Ahora bien, si, como he indicado, esta duplicidad de juicio ha existido durante un tiempo muy considerable en la civilización occidental y si, durante ese tiempo, el gran arte siguió siendo creado por los grandes artistas, las preguntas pueden aparecer razonablemente: ¿por qué preocuparse del asunto?, ¿qué puede hacerse al respecto? Si este concepto de la falsificación forma parte simplemente del mecanismo protector de esnobismo que guía la mayoría de las tomas de decisiones en una sociedad sofisticada, ¿entonces no tiene una correlación inevitable con esa cultura? ¿No es probable que a pesar de todos los discursos que puedan hacerse contra él, seguirá existiendo mano a mano con los instintos adquisitivos de la humanidad, provocando y negando las grandes obras de arte como aprueba y promueve otras tal vez igualmente grandes? ¿Acaso no es el juego económico inevitable del impulso creativo suelto en el mundo?

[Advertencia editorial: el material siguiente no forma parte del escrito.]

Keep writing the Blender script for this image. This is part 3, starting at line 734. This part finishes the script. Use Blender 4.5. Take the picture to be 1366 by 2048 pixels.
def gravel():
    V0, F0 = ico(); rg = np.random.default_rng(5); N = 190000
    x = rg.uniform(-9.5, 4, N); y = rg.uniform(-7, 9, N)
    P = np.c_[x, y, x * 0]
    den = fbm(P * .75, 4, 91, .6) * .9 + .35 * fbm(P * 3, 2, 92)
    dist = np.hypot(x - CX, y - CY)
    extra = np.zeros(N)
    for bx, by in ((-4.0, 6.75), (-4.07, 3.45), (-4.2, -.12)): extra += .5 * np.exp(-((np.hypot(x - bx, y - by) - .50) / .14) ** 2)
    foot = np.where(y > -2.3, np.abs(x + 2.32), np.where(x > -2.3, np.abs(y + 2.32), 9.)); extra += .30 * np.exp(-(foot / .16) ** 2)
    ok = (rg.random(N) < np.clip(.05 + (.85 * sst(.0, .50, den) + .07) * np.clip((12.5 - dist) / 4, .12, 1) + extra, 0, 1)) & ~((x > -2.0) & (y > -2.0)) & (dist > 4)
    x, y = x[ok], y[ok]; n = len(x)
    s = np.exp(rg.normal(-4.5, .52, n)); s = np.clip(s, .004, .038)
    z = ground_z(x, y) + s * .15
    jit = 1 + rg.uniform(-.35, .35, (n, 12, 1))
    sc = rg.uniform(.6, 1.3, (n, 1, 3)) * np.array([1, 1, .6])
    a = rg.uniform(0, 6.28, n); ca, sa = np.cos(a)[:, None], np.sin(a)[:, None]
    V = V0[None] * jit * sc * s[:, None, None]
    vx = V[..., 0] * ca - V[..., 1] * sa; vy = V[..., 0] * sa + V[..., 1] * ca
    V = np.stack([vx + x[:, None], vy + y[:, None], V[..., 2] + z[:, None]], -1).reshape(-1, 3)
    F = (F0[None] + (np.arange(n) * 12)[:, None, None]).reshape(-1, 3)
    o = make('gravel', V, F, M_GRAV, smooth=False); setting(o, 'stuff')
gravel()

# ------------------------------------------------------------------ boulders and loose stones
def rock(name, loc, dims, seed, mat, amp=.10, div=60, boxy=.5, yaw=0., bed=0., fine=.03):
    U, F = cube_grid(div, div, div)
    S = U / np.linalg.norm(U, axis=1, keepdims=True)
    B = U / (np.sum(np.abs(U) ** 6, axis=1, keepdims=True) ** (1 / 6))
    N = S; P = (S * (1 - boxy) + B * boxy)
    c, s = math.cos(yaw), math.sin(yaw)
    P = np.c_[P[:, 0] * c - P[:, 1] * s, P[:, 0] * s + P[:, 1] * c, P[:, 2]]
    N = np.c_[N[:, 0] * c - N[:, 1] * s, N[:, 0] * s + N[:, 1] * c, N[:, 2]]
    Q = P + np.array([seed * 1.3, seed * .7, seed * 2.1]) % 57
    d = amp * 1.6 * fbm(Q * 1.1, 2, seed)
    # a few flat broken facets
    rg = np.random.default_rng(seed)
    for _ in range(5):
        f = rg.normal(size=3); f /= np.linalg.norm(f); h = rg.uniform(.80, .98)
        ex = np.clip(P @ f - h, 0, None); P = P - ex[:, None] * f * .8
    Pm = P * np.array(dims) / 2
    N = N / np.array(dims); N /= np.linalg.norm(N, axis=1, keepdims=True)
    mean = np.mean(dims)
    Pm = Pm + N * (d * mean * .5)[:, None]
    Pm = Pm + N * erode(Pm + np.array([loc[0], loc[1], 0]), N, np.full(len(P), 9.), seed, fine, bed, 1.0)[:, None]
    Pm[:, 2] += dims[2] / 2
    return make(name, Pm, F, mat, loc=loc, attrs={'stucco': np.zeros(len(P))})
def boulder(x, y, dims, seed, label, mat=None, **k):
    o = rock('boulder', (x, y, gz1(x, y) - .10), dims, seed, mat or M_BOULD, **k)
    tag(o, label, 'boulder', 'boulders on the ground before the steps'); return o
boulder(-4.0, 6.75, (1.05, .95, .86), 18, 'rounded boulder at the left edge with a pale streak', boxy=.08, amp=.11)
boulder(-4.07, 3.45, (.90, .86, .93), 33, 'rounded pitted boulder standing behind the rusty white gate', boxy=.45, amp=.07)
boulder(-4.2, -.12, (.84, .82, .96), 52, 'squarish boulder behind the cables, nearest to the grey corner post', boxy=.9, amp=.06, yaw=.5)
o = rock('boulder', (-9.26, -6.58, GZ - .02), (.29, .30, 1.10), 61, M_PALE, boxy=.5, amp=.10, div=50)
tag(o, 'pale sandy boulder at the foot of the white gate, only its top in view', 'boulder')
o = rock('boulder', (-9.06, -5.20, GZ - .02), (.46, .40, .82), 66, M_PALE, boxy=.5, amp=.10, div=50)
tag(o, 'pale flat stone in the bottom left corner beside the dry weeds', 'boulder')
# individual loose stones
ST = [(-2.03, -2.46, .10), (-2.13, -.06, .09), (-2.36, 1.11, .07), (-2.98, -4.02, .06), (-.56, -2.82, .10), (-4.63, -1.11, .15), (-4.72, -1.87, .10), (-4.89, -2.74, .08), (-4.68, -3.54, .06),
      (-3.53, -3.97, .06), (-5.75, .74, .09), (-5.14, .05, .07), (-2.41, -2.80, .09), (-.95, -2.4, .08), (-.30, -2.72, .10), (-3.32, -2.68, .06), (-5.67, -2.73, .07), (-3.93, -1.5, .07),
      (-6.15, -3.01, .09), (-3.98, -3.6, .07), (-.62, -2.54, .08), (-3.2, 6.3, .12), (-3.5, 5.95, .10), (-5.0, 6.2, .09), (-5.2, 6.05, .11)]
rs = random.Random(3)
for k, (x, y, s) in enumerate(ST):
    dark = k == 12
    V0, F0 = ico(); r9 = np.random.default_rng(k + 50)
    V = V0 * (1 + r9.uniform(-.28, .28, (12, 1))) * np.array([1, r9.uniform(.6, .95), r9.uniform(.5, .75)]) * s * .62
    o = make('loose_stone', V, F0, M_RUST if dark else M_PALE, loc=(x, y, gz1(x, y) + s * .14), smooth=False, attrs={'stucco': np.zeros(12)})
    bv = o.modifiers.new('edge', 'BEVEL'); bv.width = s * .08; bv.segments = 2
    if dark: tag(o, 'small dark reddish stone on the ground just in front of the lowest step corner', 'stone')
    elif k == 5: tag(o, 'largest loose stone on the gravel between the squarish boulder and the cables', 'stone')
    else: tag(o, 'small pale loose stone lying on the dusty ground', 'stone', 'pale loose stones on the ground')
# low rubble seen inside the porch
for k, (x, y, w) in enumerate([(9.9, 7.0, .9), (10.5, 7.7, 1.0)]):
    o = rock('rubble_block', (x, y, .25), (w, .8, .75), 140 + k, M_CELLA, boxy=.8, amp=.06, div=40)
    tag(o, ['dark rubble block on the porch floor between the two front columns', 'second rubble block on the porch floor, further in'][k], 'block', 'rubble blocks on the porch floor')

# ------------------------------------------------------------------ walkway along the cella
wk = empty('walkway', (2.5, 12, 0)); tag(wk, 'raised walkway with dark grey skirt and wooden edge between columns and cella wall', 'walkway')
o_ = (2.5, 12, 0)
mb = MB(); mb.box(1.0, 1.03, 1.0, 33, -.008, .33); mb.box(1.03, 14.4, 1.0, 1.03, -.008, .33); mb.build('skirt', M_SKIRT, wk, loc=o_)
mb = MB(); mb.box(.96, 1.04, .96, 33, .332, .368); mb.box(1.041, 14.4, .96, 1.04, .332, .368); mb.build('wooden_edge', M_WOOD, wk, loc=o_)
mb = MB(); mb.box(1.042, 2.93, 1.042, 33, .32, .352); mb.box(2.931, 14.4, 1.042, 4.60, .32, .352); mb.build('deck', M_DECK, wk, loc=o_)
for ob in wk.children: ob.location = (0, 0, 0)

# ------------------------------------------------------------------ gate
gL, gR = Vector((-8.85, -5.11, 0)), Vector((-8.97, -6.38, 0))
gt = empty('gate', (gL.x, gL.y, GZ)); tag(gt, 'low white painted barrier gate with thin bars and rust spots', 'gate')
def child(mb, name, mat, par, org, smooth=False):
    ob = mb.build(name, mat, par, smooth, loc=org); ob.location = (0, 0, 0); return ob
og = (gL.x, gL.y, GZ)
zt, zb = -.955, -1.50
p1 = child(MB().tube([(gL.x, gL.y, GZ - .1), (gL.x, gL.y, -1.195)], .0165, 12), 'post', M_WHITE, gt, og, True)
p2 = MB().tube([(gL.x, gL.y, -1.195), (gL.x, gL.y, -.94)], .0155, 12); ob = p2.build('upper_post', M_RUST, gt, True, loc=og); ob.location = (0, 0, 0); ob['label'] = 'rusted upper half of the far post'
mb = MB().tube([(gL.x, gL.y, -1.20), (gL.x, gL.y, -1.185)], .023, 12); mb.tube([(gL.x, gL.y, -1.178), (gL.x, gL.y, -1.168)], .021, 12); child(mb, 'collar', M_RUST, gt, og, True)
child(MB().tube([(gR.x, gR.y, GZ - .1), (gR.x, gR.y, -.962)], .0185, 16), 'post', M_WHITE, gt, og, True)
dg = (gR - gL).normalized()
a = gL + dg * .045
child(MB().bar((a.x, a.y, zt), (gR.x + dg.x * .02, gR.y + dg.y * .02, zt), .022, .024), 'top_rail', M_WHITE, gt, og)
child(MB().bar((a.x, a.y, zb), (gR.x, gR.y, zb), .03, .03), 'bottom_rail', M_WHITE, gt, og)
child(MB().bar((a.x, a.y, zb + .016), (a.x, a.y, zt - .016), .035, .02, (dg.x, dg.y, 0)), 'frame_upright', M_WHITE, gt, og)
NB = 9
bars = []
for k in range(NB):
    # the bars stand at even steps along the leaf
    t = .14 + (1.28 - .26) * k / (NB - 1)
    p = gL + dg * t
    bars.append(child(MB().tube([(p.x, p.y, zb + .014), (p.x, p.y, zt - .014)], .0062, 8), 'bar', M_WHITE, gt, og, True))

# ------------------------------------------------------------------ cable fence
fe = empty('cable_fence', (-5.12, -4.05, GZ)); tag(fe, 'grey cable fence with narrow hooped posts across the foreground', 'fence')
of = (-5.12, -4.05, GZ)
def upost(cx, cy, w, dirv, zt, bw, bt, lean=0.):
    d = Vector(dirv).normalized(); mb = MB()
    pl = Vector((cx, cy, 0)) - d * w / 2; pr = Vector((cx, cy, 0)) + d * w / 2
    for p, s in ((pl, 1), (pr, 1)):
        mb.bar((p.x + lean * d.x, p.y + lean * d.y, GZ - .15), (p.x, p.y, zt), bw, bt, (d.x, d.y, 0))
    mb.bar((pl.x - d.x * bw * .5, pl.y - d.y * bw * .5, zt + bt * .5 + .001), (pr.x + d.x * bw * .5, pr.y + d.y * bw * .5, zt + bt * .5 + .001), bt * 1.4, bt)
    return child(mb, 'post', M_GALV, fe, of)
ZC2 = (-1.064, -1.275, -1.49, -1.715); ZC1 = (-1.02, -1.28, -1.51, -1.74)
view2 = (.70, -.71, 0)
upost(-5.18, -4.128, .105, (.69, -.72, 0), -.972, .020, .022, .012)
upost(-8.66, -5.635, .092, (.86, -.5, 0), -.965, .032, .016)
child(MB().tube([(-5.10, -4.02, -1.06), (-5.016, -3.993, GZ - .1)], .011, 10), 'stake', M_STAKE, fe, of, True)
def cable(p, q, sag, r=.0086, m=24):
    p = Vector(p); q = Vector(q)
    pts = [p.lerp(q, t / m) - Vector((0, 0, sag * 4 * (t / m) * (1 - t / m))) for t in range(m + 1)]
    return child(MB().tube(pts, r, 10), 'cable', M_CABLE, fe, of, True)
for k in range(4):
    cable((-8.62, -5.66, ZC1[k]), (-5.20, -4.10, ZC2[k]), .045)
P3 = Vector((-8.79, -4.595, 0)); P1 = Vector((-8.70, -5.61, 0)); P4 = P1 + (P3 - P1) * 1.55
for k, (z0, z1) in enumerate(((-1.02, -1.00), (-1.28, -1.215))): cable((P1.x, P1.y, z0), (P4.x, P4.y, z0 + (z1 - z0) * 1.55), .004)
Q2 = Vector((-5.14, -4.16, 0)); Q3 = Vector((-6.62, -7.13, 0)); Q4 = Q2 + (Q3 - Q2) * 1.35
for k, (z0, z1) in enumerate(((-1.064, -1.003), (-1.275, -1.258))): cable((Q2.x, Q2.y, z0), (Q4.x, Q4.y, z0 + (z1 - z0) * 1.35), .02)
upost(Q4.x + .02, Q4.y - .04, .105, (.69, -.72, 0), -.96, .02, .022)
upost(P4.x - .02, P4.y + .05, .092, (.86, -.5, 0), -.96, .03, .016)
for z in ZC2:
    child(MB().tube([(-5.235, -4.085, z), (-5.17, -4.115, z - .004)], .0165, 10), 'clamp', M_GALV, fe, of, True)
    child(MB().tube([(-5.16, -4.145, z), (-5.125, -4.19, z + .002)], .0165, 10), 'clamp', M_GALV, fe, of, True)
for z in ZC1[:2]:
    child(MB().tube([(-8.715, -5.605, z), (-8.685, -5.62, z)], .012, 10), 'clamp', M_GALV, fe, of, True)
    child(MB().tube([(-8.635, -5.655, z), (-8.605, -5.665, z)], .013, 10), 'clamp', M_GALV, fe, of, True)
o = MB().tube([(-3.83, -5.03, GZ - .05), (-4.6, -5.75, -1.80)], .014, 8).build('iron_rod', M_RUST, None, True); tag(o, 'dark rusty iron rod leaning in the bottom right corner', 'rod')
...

Nota: Además de eximio pianista, Glenn Gould era un pensador y escritor prolífico. Su escritura era siempre trabajosa y precisa. Este artículo está tomado de un ensayo escrito por Gould durante o antes de 1964 que nunca fue terminado para publicación. Aquí aparece en forma abreviada (se cortó aproximadamente un 25 por ciento de la última parte del ensayo) y no debe tomarse como el texto final.